Repeat the listing below word for word, stopping after the line that contains "tag(cabin, 'octagonal log".

▸ **Recorded data**:
++++++
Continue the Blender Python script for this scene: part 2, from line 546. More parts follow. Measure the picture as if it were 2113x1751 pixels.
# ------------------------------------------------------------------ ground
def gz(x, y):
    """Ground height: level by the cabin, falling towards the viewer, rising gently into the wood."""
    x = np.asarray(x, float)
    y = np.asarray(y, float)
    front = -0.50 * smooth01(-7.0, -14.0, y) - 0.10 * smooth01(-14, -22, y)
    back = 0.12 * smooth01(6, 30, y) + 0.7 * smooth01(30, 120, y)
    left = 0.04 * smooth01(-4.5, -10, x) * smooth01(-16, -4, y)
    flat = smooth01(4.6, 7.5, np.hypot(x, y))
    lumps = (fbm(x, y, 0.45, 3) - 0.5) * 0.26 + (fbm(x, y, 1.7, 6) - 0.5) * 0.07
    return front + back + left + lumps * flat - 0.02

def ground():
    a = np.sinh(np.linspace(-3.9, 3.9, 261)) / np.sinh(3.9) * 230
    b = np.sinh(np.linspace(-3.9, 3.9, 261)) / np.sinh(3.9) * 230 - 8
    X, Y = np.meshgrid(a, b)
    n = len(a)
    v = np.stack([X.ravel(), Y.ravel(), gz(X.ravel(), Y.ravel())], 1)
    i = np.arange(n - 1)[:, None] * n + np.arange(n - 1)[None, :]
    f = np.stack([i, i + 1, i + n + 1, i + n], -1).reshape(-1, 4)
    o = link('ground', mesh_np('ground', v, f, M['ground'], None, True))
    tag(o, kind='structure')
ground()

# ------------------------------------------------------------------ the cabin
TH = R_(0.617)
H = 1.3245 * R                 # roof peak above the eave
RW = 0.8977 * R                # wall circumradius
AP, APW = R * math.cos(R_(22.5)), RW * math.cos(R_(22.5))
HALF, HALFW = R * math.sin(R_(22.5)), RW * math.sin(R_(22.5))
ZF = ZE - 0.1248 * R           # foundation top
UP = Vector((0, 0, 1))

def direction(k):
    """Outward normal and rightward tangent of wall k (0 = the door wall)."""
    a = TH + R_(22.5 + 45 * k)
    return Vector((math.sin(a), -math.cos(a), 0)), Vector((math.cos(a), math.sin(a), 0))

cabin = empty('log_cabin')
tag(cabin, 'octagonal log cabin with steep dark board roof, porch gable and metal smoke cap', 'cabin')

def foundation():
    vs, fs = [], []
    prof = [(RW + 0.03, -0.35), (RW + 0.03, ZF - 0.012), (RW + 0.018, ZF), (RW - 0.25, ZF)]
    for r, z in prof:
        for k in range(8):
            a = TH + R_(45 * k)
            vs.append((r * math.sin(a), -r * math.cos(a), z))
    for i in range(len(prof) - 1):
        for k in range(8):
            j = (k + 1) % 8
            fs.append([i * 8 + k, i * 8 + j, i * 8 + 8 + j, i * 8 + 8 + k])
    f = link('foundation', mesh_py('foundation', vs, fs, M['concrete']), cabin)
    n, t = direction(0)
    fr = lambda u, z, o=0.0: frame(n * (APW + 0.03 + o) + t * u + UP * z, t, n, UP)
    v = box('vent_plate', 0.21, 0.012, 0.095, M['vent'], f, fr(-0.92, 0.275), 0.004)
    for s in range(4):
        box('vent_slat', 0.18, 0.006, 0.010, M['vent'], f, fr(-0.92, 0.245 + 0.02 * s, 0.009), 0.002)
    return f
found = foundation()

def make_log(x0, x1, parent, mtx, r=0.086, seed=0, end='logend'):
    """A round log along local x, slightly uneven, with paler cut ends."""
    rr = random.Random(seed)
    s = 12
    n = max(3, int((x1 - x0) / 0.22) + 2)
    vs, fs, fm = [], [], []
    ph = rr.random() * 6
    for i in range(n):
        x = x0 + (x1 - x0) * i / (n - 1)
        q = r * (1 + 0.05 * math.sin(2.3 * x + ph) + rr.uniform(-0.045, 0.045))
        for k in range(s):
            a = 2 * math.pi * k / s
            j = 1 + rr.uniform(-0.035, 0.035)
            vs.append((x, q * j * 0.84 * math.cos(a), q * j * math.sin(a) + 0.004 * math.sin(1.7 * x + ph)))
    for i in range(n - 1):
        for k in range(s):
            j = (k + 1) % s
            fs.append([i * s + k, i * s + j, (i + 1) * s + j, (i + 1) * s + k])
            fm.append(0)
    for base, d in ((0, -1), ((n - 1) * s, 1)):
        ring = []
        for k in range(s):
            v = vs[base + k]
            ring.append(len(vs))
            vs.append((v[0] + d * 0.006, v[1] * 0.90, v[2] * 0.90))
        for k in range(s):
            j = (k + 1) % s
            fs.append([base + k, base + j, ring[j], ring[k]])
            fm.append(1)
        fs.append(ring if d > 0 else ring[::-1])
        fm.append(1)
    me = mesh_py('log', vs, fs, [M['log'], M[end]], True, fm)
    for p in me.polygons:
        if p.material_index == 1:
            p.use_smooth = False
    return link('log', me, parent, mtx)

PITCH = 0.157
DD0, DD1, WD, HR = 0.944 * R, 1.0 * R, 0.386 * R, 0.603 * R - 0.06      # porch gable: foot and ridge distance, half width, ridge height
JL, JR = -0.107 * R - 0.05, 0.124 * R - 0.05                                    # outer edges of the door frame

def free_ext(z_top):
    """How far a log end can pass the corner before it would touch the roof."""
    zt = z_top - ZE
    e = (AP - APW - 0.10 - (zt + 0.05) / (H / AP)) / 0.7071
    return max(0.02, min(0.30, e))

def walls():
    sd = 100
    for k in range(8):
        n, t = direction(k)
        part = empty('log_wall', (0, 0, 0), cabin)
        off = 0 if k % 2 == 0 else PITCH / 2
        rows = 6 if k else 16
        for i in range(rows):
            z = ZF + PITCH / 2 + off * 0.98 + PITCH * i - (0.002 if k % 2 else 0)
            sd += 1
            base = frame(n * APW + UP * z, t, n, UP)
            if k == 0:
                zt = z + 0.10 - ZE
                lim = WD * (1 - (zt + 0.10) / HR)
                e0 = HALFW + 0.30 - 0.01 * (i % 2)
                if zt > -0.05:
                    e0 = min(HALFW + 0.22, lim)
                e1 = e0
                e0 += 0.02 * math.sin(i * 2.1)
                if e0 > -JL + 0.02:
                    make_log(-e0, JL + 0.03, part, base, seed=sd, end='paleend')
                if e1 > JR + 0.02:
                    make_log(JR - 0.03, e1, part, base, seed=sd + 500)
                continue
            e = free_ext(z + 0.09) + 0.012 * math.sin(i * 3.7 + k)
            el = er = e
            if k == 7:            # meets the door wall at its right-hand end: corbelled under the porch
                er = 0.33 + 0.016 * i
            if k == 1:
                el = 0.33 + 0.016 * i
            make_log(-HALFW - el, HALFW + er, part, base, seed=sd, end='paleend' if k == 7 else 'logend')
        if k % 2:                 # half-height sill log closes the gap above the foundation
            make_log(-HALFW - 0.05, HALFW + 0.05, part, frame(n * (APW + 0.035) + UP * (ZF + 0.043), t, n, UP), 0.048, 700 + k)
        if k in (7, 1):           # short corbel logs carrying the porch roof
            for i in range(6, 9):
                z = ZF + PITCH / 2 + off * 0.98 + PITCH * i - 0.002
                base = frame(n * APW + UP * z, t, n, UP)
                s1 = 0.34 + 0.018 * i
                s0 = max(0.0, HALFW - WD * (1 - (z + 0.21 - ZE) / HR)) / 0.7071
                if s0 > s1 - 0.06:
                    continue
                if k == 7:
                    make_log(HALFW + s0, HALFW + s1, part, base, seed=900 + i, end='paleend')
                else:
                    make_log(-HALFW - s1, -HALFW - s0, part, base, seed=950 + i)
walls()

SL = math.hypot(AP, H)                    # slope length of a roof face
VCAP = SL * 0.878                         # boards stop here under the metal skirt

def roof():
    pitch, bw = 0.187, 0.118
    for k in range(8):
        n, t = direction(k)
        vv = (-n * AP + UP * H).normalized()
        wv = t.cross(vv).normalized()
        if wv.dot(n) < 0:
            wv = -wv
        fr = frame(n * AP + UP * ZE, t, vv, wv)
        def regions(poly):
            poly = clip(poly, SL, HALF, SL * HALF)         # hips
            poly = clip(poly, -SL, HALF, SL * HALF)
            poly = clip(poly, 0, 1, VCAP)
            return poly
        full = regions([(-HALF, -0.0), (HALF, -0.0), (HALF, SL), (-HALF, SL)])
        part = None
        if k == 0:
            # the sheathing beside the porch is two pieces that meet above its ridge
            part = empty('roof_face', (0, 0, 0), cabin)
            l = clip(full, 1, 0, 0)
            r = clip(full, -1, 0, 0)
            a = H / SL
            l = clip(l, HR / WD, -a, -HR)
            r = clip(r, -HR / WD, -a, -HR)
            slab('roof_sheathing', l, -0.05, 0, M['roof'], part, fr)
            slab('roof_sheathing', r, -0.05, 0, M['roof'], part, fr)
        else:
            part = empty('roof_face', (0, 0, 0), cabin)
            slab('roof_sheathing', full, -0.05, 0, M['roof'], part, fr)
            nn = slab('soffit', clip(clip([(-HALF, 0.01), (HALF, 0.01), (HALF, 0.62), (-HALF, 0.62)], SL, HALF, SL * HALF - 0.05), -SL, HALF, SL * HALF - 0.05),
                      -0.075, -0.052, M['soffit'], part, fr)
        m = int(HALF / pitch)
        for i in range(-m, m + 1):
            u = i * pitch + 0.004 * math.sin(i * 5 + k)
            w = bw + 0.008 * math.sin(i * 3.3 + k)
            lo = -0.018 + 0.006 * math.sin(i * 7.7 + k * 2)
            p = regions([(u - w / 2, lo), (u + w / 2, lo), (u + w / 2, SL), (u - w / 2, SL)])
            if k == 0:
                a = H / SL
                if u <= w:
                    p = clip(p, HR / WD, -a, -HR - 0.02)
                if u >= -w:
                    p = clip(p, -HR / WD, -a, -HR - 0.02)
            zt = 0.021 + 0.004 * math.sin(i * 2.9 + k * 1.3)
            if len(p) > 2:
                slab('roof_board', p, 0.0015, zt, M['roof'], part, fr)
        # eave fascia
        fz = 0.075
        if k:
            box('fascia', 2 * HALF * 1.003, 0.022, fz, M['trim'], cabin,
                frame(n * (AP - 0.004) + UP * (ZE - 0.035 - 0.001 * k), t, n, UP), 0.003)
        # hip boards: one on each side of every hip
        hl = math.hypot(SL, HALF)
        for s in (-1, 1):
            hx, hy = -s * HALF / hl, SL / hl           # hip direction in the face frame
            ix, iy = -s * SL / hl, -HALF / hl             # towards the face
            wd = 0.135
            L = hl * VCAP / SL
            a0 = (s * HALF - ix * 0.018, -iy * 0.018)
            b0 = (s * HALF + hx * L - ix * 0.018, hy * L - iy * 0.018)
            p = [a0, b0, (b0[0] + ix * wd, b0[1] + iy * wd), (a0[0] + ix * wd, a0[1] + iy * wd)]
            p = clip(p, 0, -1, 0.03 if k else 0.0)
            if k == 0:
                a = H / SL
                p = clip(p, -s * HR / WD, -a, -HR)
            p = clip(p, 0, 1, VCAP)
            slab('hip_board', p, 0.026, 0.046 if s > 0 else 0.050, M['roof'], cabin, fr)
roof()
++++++
▸ **Exercise solution**:
Continue the Blender Python script for this scene: part 2, from line 546. More parts follow. Measure the picture as if it were 2113x1751 pixels.
# ------------------------------------------------------------------ ground
def gz(x, y):
    """Ground height: level by the cabin, falling towards the viewer, rising gently into the wood."""
    x = np.asarray(x, float)
    y = np.asarray(y, float)
    front = -0.50 * smooth01(-7.0, -14.0, y) - 0.10 * smooth01(-14, -22, y)
    back = 0.12 * smooth01(6, 30, y) + 0.7 * smooth01(30, 120, y)
    left = 0.04 * smooth01(-4.5, -10, x) * smooth01(-16, -4, y)
    flat = smooth01(4.6, 7.5, np.hypot(x, y))
    lumps = (fbm(x, y, 0.45, 3) - 0.5) * 0.26 + (fbm(x, y, 1.7, 6) - 0.5) * 0.07
    return front + back + left + lumps * flat - 0.02

def ground():
    a = np.sinh(np.linspace(-3.9, 3.9, 261)) / np.sinh(3.9) * 230
    b = np.sinh(np.linspace(-3.9, 3.9, 261)) / np.sinh(3.9) * 230 - 8
    X, Y = np.meshgrid(a, b)
    n = len(a)
    v = np.stack([X.ravel(), Y.ravel(), gz(X.ravel(), Y.ravel())], 1)
    i = np.arange(n - 1)[:, None] * n + np.arange(n - 1)[None, :]
    f = np.stack([i, i + 1, i + n + 1, i + n], -1).reshape(-1, 4)
    o = link('ground', mesh_np('ground', v, f, M['ground'], None, True))
    tag(o, kind='structure')
ground()

# ------------------------------------------------------------------ the cabin
TH = R_(0.617)
H = 1.3245 * R                 # roof peak above the eave
RW = 0.8977 * R                # wall circumradius
AP, APW = R * math.cos(R_(22.5)), RW * math.cos(R_(22.5))
HALF, HALFW = R * math.sin(R_(22.5)), RW * math.sin(R_(22.5))
ZF = ZE - 0.1248 * R           # foundation top
UP = Vector((0, 0, 1))

def direction(k):
    """Outward normal and rightward tangent of wall k (0 = the door wall)."""
    a = TH + R_(22.5 + 45 * k)
    return Vector((math.sin(a), -math.cos(a), 0)), Vector((math.cos(a), math.sin(a), 0))

cabin = empty('log_cabin')
tag(cabin, 'octagonal log cabin with steep dark board roof, porch gable and metal smoke cap', 'cabin')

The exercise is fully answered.